Very quickly he appears to be freer, happier and smiles when others cry. From a merry-go-round in the centre of town he finds himself in the middle of a forest populated with strange animals and curious characters straight out of his imagination. After his journey, the child goes back home but finds himself confronted with a heavy closed door, that of the real world.
Nationality: German
Actors: Andreas Hensel, Dorothee Zippel
Length: 18' 30"
Genre: fiction
Sound: sound
Original elements: colour
Producer: Haro Senft
Composer: Richard Palmer
Original language: German
A BRIEF HISTORY : Mondtag




Born in Czechoslovakia in 1928, at a very young age Haro Senft was devoted to painting, his first passion. In 1954 he created his production company, Boheme Film that would become Haro Senft Filmproduktion two years later. At the end of the 1950’s with other film directors like Edgar Reitz and Alexander Kluge, Haro Senft set himself up as the founder of the New German Film Industry, a film industry without conventions and without commercial constraints.
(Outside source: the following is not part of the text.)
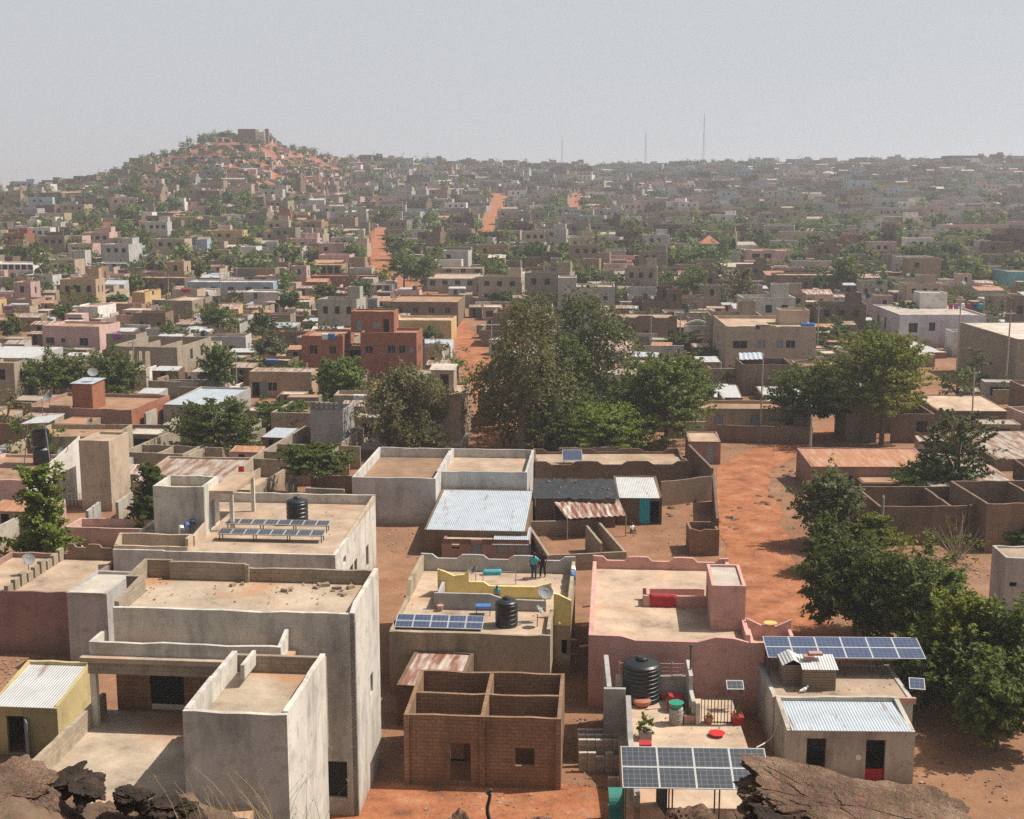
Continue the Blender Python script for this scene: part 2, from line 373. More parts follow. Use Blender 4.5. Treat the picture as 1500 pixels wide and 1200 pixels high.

When it was released, Mondtag was considered to be an important contribution to understanding a child’s mental health. The film starts and ends with reality, that of the outside world, but the whole story is played in the young character’s mind. By taking the forest as a symbol of the little boy’s subconscious and imagination, Haro Senft offers the viewer the chance to delve into a child’s unconscious mind with surprising results.
In the same way as he had already shown in previous films like Die Brücke and Auto Auto, Haro Senft wanted to highlight how things were going adrift in the modern world, and in Mondtag, its consequences on young children. Violence, verbal in the film and illustrated by a parental quarrel, encouraged the child to take refuge in his own universe.
Richard Palmer, singer and guitarist in Supertramp, wrote the soundtrack for this film.